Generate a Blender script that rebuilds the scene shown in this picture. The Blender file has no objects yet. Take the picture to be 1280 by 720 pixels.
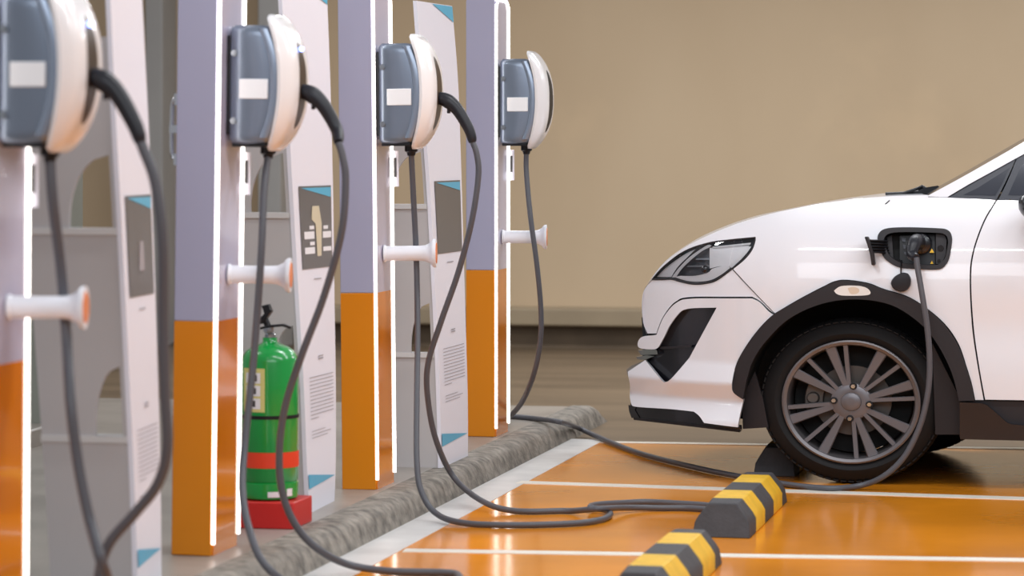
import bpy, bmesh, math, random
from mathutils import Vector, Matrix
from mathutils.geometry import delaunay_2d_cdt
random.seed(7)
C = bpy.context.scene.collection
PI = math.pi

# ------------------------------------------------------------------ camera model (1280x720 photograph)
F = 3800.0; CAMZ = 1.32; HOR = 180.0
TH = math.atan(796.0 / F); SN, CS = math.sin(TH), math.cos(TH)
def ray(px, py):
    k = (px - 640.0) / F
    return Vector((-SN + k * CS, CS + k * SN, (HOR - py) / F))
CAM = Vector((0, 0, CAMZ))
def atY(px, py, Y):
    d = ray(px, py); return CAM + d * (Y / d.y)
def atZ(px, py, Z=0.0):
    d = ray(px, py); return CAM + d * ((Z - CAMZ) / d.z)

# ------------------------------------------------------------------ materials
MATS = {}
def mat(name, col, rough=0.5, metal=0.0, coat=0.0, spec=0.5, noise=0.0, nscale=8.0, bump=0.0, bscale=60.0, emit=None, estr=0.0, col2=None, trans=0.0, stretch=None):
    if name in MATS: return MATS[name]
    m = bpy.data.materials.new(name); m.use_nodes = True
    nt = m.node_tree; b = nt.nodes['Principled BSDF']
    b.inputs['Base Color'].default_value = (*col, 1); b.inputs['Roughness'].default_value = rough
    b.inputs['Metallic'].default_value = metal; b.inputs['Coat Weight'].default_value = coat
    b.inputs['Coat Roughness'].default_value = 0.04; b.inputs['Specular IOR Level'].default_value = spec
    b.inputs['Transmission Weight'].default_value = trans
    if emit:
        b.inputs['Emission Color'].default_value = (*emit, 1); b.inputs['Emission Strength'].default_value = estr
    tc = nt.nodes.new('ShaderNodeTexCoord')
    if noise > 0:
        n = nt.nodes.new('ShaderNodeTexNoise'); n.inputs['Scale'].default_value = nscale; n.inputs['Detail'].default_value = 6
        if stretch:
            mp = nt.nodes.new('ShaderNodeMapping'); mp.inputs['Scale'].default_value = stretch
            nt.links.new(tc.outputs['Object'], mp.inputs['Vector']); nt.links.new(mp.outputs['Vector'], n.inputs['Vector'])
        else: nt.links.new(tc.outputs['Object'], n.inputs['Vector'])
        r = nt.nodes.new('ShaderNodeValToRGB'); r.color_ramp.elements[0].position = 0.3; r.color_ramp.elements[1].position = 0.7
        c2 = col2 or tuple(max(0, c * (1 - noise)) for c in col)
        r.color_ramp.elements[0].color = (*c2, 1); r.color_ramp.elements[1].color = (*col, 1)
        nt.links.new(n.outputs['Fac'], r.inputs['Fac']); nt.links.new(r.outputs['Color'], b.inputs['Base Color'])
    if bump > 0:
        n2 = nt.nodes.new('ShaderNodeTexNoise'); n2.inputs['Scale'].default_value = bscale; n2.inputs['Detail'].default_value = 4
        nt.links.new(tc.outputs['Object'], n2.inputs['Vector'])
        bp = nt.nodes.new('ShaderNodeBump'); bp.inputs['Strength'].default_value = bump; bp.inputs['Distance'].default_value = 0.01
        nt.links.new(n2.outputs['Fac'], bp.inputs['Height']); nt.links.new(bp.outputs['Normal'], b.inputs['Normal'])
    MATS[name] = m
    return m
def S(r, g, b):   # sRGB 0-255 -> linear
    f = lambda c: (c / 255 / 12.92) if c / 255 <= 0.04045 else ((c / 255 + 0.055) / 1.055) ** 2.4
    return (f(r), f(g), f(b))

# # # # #

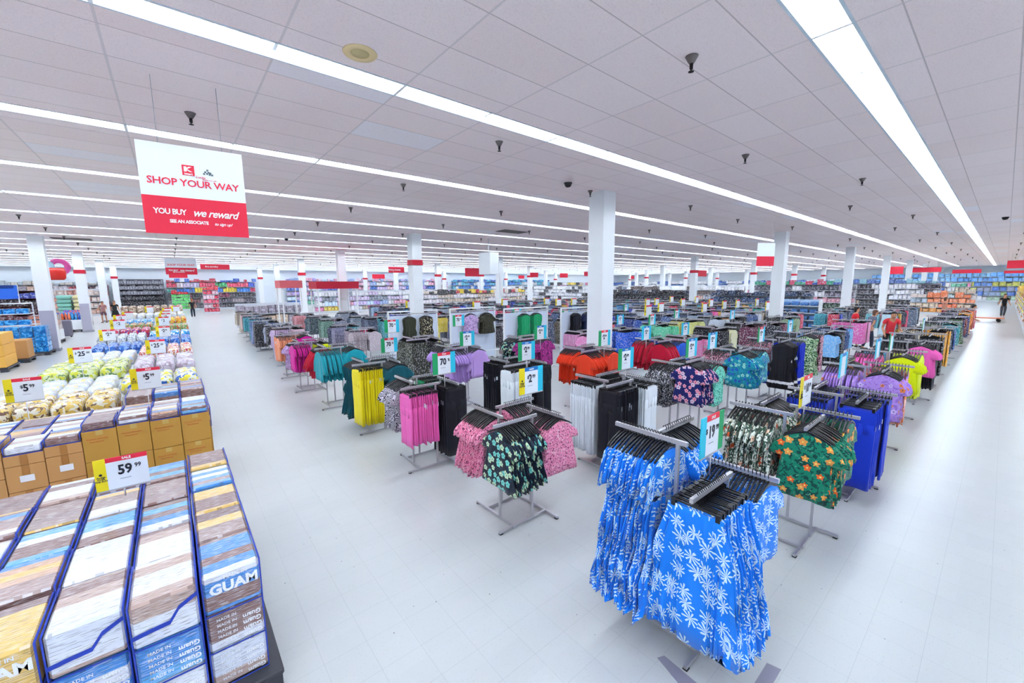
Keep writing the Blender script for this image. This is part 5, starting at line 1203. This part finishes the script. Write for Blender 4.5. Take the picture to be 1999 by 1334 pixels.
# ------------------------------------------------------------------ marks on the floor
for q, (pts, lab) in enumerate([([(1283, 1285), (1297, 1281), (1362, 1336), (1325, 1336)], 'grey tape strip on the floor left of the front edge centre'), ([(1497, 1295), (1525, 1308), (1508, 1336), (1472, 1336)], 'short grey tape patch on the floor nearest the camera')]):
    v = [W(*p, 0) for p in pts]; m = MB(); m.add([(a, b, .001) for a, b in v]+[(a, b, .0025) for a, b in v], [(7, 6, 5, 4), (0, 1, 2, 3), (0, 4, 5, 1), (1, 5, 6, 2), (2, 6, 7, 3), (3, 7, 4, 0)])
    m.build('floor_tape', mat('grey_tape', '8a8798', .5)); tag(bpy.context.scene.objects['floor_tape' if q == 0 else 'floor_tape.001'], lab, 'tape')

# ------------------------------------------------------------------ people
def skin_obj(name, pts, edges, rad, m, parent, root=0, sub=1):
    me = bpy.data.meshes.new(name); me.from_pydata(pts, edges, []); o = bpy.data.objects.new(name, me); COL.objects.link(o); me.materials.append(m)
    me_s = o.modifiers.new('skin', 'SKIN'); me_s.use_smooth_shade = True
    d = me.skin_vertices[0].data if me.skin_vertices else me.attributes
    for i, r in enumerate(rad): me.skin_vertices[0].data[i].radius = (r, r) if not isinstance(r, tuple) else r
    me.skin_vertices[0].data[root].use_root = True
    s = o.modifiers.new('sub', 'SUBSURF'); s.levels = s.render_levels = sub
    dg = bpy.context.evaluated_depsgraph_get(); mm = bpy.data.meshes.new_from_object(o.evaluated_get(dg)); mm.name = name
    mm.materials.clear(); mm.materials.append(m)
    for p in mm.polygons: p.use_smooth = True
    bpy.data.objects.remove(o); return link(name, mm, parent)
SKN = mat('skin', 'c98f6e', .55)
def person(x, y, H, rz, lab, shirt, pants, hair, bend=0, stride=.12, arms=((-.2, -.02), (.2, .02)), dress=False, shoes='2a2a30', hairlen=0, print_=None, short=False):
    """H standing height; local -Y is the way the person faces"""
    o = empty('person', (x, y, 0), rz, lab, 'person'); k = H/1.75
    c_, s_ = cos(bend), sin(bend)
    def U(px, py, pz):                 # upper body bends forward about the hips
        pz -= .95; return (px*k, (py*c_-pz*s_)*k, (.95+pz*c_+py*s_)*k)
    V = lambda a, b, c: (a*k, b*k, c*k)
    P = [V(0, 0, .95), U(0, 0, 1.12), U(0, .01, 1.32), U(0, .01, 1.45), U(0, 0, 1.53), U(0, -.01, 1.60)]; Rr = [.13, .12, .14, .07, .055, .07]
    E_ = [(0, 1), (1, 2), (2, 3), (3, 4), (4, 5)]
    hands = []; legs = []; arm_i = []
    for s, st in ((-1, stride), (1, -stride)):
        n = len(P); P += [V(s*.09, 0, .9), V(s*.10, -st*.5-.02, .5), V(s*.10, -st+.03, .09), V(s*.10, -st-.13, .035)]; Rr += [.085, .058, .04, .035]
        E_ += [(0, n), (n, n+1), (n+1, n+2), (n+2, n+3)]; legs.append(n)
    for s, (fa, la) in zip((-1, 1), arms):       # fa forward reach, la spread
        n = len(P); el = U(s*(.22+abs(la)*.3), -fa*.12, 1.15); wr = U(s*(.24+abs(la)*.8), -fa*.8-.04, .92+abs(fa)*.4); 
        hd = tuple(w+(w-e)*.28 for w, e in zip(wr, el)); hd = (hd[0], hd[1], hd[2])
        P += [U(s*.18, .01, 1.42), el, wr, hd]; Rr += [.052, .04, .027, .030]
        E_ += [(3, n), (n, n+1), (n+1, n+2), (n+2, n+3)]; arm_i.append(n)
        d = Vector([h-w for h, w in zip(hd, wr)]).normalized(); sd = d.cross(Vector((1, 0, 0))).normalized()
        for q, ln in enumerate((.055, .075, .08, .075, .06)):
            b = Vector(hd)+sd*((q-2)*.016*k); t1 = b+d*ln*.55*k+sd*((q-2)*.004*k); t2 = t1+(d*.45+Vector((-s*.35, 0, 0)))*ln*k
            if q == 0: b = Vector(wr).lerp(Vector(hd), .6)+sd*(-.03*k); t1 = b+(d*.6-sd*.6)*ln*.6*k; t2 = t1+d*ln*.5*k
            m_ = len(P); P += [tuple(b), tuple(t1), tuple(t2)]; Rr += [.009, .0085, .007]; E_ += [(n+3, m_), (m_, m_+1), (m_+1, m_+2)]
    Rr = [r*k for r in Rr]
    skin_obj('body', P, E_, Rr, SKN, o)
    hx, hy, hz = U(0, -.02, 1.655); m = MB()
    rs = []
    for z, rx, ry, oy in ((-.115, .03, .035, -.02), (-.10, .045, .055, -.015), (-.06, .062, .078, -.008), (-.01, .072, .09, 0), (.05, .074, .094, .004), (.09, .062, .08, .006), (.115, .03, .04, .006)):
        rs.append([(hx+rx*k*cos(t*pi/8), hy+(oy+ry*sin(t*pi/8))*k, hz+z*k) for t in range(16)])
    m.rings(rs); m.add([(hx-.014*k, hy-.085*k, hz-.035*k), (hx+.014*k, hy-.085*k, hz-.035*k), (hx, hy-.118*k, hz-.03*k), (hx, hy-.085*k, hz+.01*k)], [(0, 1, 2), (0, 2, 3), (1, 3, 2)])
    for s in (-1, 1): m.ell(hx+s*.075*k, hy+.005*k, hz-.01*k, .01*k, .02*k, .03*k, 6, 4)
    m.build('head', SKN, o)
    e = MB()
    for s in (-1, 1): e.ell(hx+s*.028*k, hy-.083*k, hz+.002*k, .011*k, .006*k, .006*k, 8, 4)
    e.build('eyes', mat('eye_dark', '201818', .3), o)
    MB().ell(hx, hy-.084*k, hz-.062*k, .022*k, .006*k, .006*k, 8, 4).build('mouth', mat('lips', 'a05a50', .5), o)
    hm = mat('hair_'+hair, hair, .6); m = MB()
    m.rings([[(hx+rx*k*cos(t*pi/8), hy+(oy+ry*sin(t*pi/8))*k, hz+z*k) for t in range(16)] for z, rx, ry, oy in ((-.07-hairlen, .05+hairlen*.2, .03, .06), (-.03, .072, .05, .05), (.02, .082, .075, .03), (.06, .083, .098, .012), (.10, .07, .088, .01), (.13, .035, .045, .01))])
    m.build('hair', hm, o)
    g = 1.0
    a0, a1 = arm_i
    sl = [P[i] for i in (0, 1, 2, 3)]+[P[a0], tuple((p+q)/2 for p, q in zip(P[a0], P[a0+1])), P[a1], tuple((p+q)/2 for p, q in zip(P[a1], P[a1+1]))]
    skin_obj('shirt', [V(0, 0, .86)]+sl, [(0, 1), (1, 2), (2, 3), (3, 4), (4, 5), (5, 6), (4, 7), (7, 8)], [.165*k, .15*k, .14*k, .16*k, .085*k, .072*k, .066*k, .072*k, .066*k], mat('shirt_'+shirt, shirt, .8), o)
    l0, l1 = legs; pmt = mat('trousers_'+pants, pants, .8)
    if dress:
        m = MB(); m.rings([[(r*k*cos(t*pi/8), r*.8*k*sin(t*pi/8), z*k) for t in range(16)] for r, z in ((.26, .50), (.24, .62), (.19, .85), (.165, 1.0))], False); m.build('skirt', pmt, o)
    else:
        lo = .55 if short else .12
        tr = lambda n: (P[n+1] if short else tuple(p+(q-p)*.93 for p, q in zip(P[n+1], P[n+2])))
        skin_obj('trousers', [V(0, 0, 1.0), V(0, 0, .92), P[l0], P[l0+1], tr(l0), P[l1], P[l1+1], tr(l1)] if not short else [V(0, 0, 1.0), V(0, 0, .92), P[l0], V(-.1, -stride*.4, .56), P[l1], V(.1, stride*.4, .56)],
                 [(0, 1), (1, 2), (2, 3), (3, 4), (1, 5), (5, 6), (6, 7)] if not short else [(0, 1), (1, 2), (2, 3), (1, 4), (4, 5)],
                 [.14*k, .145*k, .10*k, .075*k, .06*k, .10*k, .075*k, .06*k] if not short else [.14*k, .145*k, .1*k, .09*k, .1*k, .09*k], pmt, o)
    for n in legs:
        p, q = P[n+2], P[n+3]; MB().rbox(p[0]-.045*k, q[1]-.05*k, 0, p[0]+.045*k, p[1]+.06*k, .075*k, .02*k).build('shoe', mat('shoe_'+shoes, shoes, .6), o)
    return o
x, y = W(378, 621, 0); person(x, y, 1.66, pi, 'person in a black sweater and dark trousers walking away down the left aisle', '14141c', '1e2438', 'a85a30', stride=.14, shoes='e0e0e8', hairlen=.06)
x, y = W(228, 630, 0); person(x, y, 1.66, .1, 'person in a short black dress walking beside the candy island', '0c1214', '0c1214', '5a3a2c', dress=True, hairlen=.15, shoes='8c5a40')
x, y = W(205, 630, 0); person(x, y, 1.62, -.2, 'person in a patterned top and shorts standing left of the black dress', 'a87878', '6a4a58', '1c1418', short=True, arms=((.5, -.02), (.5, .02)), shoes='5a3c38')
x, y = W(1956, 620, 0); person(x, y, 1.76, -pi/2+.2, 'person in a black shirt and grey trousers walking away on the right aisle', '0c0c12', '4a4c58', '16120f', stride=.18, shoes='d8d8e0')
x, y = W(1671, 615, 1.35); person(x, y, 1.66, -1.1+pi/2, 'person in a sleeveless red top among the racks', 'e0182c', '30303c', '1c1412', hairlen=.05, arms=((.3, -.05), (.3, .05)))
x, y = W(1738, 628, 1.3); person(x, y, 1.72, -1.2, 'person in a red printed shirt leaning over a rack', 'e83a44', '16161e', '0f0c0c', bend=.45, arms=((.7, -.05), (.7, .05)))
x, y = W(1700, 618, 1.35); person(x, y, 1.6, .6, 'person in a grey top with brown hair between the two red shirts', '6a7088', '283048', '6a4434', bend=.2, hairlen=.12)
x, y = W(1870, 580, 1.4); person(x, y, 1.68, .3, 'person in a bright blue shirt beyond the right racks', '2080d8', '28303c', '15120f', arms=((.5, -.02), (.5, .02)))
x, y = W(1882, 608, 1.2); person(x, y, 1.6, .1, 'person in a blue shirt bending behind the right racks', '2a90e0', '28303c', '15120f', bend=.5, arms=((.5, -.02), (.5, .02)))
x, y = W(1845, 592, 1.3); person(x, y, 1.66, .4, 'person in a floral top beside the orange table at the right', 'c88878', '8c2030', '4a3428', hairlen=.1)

# # # # #

▶ WRITTEN EXERCISE
Transcribe, leaving out pictures, each line from the one containing "Generate a Blender" through the one containing "PI = math.pi".

▶ COMPLETE ANSWER
Generate a Blender script that rebuilds the scene shown in this picture. The Blender file has no objects yet. Take the picture to be 1280 by 720 pixels.
import bpy, bmesh, math, random
from mathutils import Vector, Matrix
from mathutils.geometry import delaunay_2d_cdt
random.seed(7)
C = bpy.context.scene.collection
PI = math.pi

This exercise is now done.